How We Set Goals With Our Preschooler

We do a weekly planning session to help us make plans to achieve the goals we set in our yearly planning session. More about that here. We usually do our weekly planning on Sunday afternoons after church while the baby is napping. Oak usually sticks around for a few minutes, then gets bored, and walks away. Then all week, he asks us to do things that aren’t in the plan. It seemed like it was time to get him more involved in setting goals and planning for the week.

Materials We Used

  • Large Blocks or Rocks or Paper Stones

  • Paper

  • Crayons or Colored Pencils or Markers

  • Picture of Heavenly Father (optional)

  • Picture of Earth (optional)

Discussing the Why

We started by talking about how he is a child of God and lived with God before we came to Earth. We pretended that dad was God (we could have had him hold a picture of Heavenly Father) and Oak went and stood by him and then when he came to earth he came and sat by me (I could have held a picture of Earth). Now that he’s on Earth, he’s not with Heavenly Father. But he is trying to get back to him! Jesus showed us how to find joy and improve ourselves on the path back:

As we increase intellectually (wisdom), physically (stature), spiritually (favor with God), and socially (favor with man), and make covenants it’s bringing us closer to Heavenly Father.

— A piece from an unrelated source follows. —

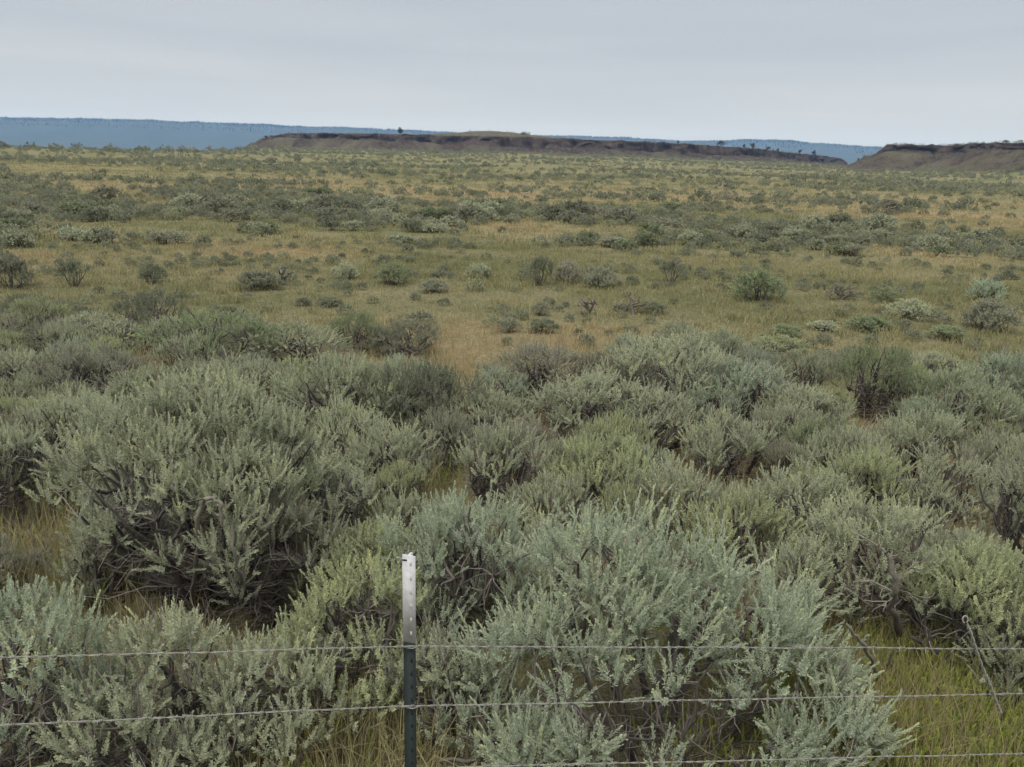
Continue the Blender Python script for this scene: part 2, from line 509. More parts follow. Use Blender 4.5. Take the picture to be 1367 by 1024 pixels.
def mesa(name, pts, toe_pix, label, cliff, back, seed, bulge=0.0):
    """pts: rim points (plan + height) left to right; a plateau, a basalt cliff and a talus slope below it"""
    rng = np.random.default_rng(seed)
    pts = np.array(pts); seg = np.r_[0, np.cumsum(np.linalg.norm(np.diff(pts[:, :2], axis=0), axis=1))]
    n = int(seg[-1] / 1.3); s = np.linspace(0, seg[-1], n)
    rim = np.stack([np.interp(s, seg, pts[:, c]) for c in range(3)], -1)
    ker = np.ones(15) / 15
    for c in range(2):
        pad = np.r_[[rim[0, c]] * 7, rim[:, c], [rim[-1, c]] * 7]; rim[:, c] = np.convolve(pad, ker, 'valid')
    tan = np.gradient(rim[:, :2], axis=0); tan /= np.linalg.norm(tan, axis=1)[:, None]
    out = np.stack([tan[:, 1], -tan[:, 0]], -1)           # towards the viewer
    radial = rim[:, :2] / np.linalg.norm(rim[:, :2], axis=1)[:, None]
    hcl = np.interp(s, seg, cliff)
    prof_t = np.linspace(0, 1, 22)
    rows, tones = [], []
    pxs = np.array([project(q_)[0] for q_ in rim]); bump = np.exp(-((pxs - 655) / 85) ** 2)
    bl = np.interp(s, seg, back)
    for f in (1.0, 0.75, 0.5, 0.3, 0.15, 0.06, 0.02):     # plateau, back to front
        p = rim[:, :2] + radial * (bl * f)[:, None]
        z = rim[:, 2] + bulge * np.sin(np.clip(f, 0, 1) * 2.4) * bump + (fbm(p[:, 0] / 14, p[:, 1] / 14, seed, 3) - 0.5) * 1.3 * min(1, f * 8)
        if f == 1.0: z = z - 0.5
        rows.append(np.c_[p, z]); tones.append(np.full(n, 0.0 if f > 0.03 else 0.5))
    jag = (fbm(s / 5, s * 0, seed + 3, 4) - 0.5)
    for t in prof_t:
        if t < 0.38:                                       # cliff, almost upright, with buttresses
            u = t / 0.38
            o = u * 1.6 + (fbm(s / 7, s * 0 + u * 1.5, seed + 5, 5) - 0.5) * 8.0 * (0.5 + u)
            z = rim[:, 2] + jag * 1.8 * (1 - u) - u * hcl * (0.25 + 1.4 * fbm(s / 13, s * 0, seed + 9, 4))
            tn = 0.66 + 0.75 * fbm(s / 9, s * 0 + u * 2, seed + 12, 3)
        else:
            u = (t - 0.38) / 0.62
            drop = (rim[:, 2] - hcl) + 6.0
            o = 1.6 + 3.0 + u * (rim[:, 2] * 2.0 + 6) + (fbm(s / 11, s * 0 + u * 2.2, seed + 6, 4) - 0.5) * 9 * (1 - 0.4 * u)
            z = rim[:, 2] - hcl - drop * (1 - (1 - u) ** 1.35) + (fbm(s / 6, s * 0 + u * 4, seed + 8, 4) - 0.5) * 2.4 * (1 - u)
            tn = np.clip(0.58 - u * 0.60 + (fbm(s / 12, s * 0 + u * 3, seed + 15, 4) - .5) * .7, 0, 1)
        p = rim[:, :2] + out * np.asarray(o).reshape(-1, 1)
        rows.append(np.c_[p, z]); tones.append(np.full(n, tn))
    V = np.stack(rows); m_ = len(rows)
    i = np.arange(m_ - 1)[:, None] * n; j = np.arange(n - 1)[None, :]
    q = np.stack([i + j, i + n + j, i + n + j + 1, i + j + 1], -1).reshape(-1, 4)
    g = Geo(); g.add(V.reshape(-1, 3), q, np.concatenate(tones))
    # close the ends and the back down to below the plain
    for e in (0, n - 1):
        cv = V[:, e]; bt = cv.copy(); bt[:, 2] = -46
        g.add(np.r_[cv, bt], [[a, a + 1, a + 1 + m_, a + m_] for a in range(m_ - 1)], 0.9)
    bk = V[0]; bt = bk.copy(); bt[:, 2] = -46
    g.add(np.r_[bk, bt], [[a, a + 1, a + 1 + n, a + n] for a in range(n - 1)], 0.6)
    o = g.build(name, M_ROCK)
    tag(o, label, 'mesa', kind='structure')
    return V


HM = 15.2
A_pix = [(318, 200.5, 4.6), (338, 194, 8.0), (352, 185.5, 11.2), (372, 179.5, 13.8), (400, 177.5, HM), (450, 178, HM), (520, 178.5, HM), (600, 181.5, HM), (690, 183, HM), (760, 185.5, HM), (850, 188.5, HM - .3), (930, 193, HM - .6),
         (1010, 198.5, HM - 1.2), (1060, 204.5, HM - 2.4), (1100, 208.5, HM - 3.2), (1122, 211.5, HM - 4.5), (1132, 217.5, HM - 8.0)]
A_rim = [rim_point(x, y, z) for x, y, z in A_pix]
A_cl = [0.6, 1.6, 2.0, 2.6, 3.4, 3.8, 4.5, 5.2, 6.0, 6.0, 6.0, 6.0, 6.0, 6.0, 6.0, 5.0, 3.0]
A_bk = [30, 40, 60, 90, 120, 150, 180, 190, 190, 190, 170, 130, 90, 60, 40, 25, 12]
VA = mesa('mesa', A_rim, None, 'long flat-topped mesa with a dark basalt rim across the middle of the horizon', A_cl, A_bk, 31, 6.5)
HB = 14.5
B_pix = [(1141, 221.5, 4.3), (1156, 214.5, 8.0), (1172, 206, 10.8), (1181, 198.5, 13.0), (1187, 193, HB), (1215, 193.2, HB), (1260, 194.5, HB), (1290, 193, HB), (1325, 190.5, HB), (1367, 190.5, HB), (1450, 190, HB), (1600, 192, HB), (1900, 196, HB)]
B_rim = [rim_point(x, y, z) for x, y, z in B_pix]
B_cl = [0.5, 1.2, 2.0, 3.2, 3.8, 4.0, 4.2, 3.8, 3.0, 3.0, 3.4, 3.4, 3.4]
B_bk = [12, 20, 35, 60, 90, 110, 120, 120, 120, 120, 120, 120, 120]
VB = mesa('mesa', B_rim, None, 'nearer flat-topped mesa with a brown talus slope at the right end of the horizon', B_cl, B_bk, 47)


# ------------------------------------------------ far forested ridge
RD = 4200.0
R_x = [-700, -300, 0, 100, 200, 300, 400, 500, 600, 700, 780, 830, 900, 960, 1000, 1050, 1100, 1170, 1260, 1400, 1700, 2100]
R_y = [150, 151, 154.5, 156, 158.5, 162, 166, 170, 174.5, 178, 179.5, 181.5, 185.5, 186, 184.2, 186, 189.5, 194, 198, 205, 218, 236]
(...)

We had Oak build a path out of large wooden blocks back to Nate. You could also use paper or rocks to make the path.

Setting the Goals

Then we went through each category. For each category, I wrote the category name on the paper and had Oak color it. Then we talked about what the category means. and wrote down things that he is already doing well in that category. We asked him to choose one new thing that he wants to learn or try. Or one thing that he is already doing that he wants to improve. Sometimes we had to throw out a few suggestions to get the creative juices flowing. When he chose his goal, we wrote it down and circled it. We did this for each category. You could hang this up on the fridge or mirror when you are done. We wrote ours in Oak’s journal.

Following Up

Now, I feel like the most important part of this is to make sure they actually accomplish some of the goals so that they can feel that good feeling that comes from accomplishing goals! And at this age, they are relying on YOUR support to make that happen. Our support for daily and. weekly goals looked different. Oak’s physical goal was to drink a glass of water every day first thing in the morning. So, after a few days of reminding him and forgetting, we brainstormed some things we could do to help him remember. We ended up putting a note on the fridge so that we would see it when we went to make breakfast. Later we revised the goal to be both Mom and Oak drink a glass of water in the morning so we could help each other.

For his weekly goals, we had a mini follow-up session halfway through the week where we made sure we had either accomplished his weekly goals or had plans to accomplish them before the end of the week.

We now start our weekly planning session discussing with Oak how he felt like his goals went, whether he wants to change any of them for the next week, and making plans for how he will accomplish those goals this week. It has engaged him in the rest of the planning session and he feels like he is more in control of his week.

Have you set goals with your preschoolers? What has worked for you?